O WWA também nota em seu relatório anual limites impostos aos estudos pela falta de dados. As inundações, um dos itens mais observados em 2025, acumularam os casos de estudos inconclusos da temporada.
“Neste ano, descobrimos repetidamente que a informação regional sobre mudanças climáticas também é altamente desigual, assim como seu impacto físico”, explica Keeping.
“Muitos de nossos estudos se concentraram em chuvas fortes em várias regiões do Sul Global, por exemplo, as recentes inundações devastadoras no Sri Lanka. Frequentemente, encontramos grandes lacunas de dados nessas regiões.”
Em abril, a inundação de um rio em Kinshasa provocou 33 mortes, destruição de casas e estradas. O consórcio de cientistas não encontrou dados suficientes para atribuir o evento à mudança climática ou para atestar sua severidade. Quase não há estações meteorológicas na capital da República Democrática do Congo.

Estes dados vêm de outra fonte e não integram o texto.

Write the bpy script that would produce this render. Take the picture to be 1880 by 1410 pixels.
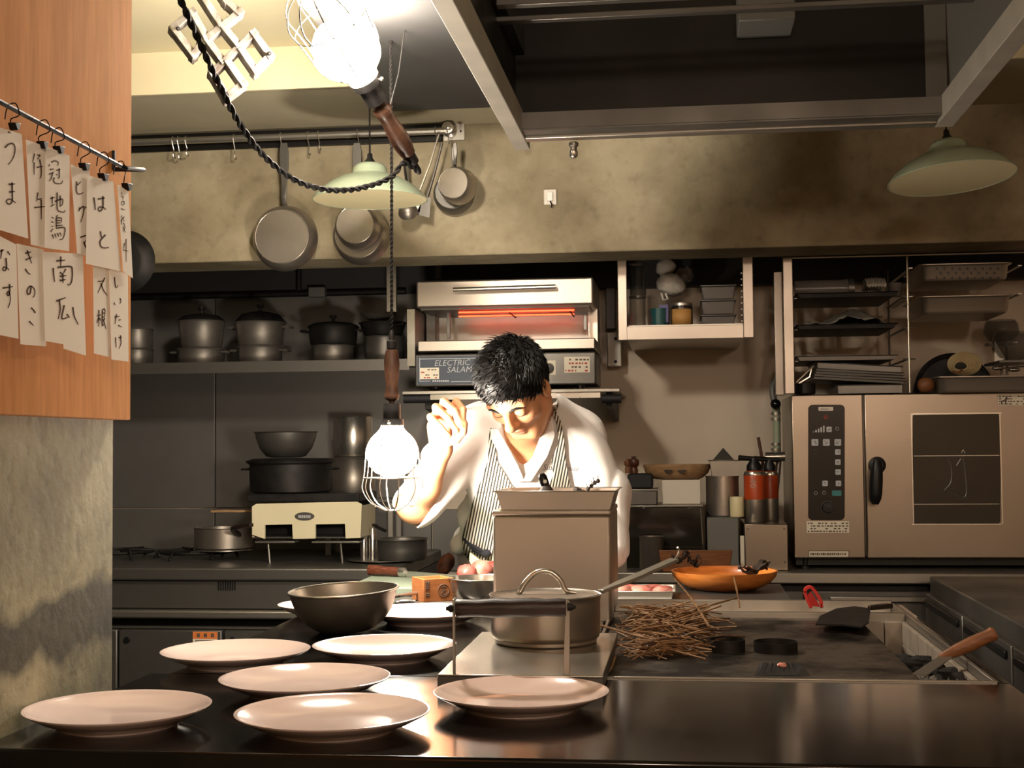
import bpy, bmesh, math, random
import numpy as np
from mathutils import Vector, Matrix, Euler
from mathutils.bvhtree import BVHTree
PI = math.pi
for o in list(bpy.data.objects): bpy.data.objects.remove(o)
SC = bpy.context.scene
COL = SC.collection
random.seed(7)
# ------------------------------------------------------------------ camera
F, CZ = 2500.0, 1.26           # focal length in pixels of the 1880x1410 frame, camera height
dY = np.array([(1250-940)/F, -(815-705)/F, -1.0]); dY /= np.linalg.norm(dY)
d2 = np.array([0.0, -(815+.009*310-705)/F, -1.0])
Zc = np.cross(d2, dY); Zc /= np.linalg.norm(Zc)
if Zc[1] < 0: Zc = -Zc
Xc = np.cross(dY, Zc)
CM = np.array([Xc, dY, Zc])    # rows: world axes seen in camera space
cam = bpy.data.cameras.new('camera'); camo = bpy.data.objects.new('camera', cam); COL.objects.link(camo)
cam.sensor_width = 36; cam.lens = F/1880*36; cam.clip_start = .05; cam.clip_end = 60
mw = Matrix([list(r) for r in CM]).to_4x4(); mw.translation = (0, 0, CZ); camo.matrix_world = mw
SC.camera = camo
# ------------------------------------------------------------------ light and exposure
SC.view_settings.view_transform = 'Standard'; SC.view_settings.look = 'None'
SC.view_settings.gamma = 1; SC.view_settings.use_curve_mapping = False
SC.view_settings.exposure = 0.0
SC.cycles.use_denoising = True
SC.cycles.max_bounces = 8; SC.cycles.diffuse_bounces = 4; SC.cycles.glossy_bounces = 4
SC.cycles.transmission_bounces = 6; SC.cycles.transparent_max_bounces = 8
SC.cycles.sample_clamp_indirect = 4; SC.cycles.caustics_reflective = False; SC.cycles.caustics_refractive = False
W = bpy.data.worlds.new('world'); SC.world = W; W.use_nodes = True
W.node_tree.nodes['Background'].inputs[0].default_value = (.62, .46, .34, 1)
W.node_tree.nodes['Background'].inputs[1].default_value = .055
BULB_LOW, BULB_HIGH = 335.0, 440.0     # radiance of the two work lamp bulbs
def dining_light(loc, power, col=(1, .79, .63), r=.13):
    l = bpy.data.lights.new('dining_light', 'POINT'); l.energy = power; l.color = col; l.shadow_soft_size = r
    o = bpy.data.objects.new('dining_light', l); COL.objects.link(o); o.location = loc
for x in (-1.0, .15, 1.3): dining_light((x, -1.0, 2.18), 60)     # the dining room's warm ceiling lights behind the guests

# ------------------------------------------------------------------ helpers
def ray(px, py): return CM @ np.array([(px-940)/F, -(py-705)/F, -1.0])
def P(px, py, Y): r = ray(px, py); r = r*(Y/r[1]); return Vector((r[0], r[1], r[2]+CZ))
def PZ(px, py, z): r = ray(px, py); r = r*((z-CZ)/r[2]); return Vector((r[0], r[1], r[2]+CZ))
def PX(px, py, x): r = ray(px, py); r = r*(x/r[0]); return Vector((r[0], r[1], r[2]+CZ))
def mpp(p): return -float((CM.T @ np.array([p[0], p[1], p[2]-CZ]))[2])/F
def proj(p):
    c = CM.T @ np.array([p[0], p[1], p[2]-CZ]); return 940-F*c[0]/c[2], 705+F*c[1]/c[2]

ORG = {}
def thing(name, label, cat, loc=(0, 0, 0), group=None, kind=None):
    o = bpy.data.objects.new(name, None); COL.objects.link(o); o.empty_display_size = .02
    o.location = loc; ORG[o.name] = Vector(loc)
    if label: o['label'] = label
    if cat: o['category'] = cat
    if group: o['group'] = group
    if kind: o['kind'] = kind
    return o
def tag(o, label=None, cat=None, group=None, kind=None):
    for k, v in (('label', label), ('category', cat), ('group', group), ('kind', kind)):
        if v: o[k] = v
    return o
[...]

Keeping aponta ainda para a desigualdade dentro da ciência climática. “Tivemos que confiar em modelos climáticos desenvolvidos para e por países do Norte Global, o que nos impediu de tirar conclusões confiáveis devido ao mau desempenho desses modelos em capturar chuvas extremas nessas regiões despriorizadas.”
Investir em adaptação também significa prover locais desassistidos com tecnologia de monitoramento, assim como promover o intercâmbio entre instituições, como ocorreu no estudo sobre a passagem do furacão Melissa, no Caribe.
“Um dos destaques do ano foi trabalhar junto com um grupo muito grande de cientistas comprometidos de Jamaica, Cuba e países vizinhos. Essa colaboração mostrou como é essencial para nós construir conexões fortes e duradouras com cientistas locais, tornando os estudos de atribuição úteis onde os impactos acontecem”, diz Friederike Otto, do Centro de Política Ambiental do Imperial College e uma das fundadoras do WWA.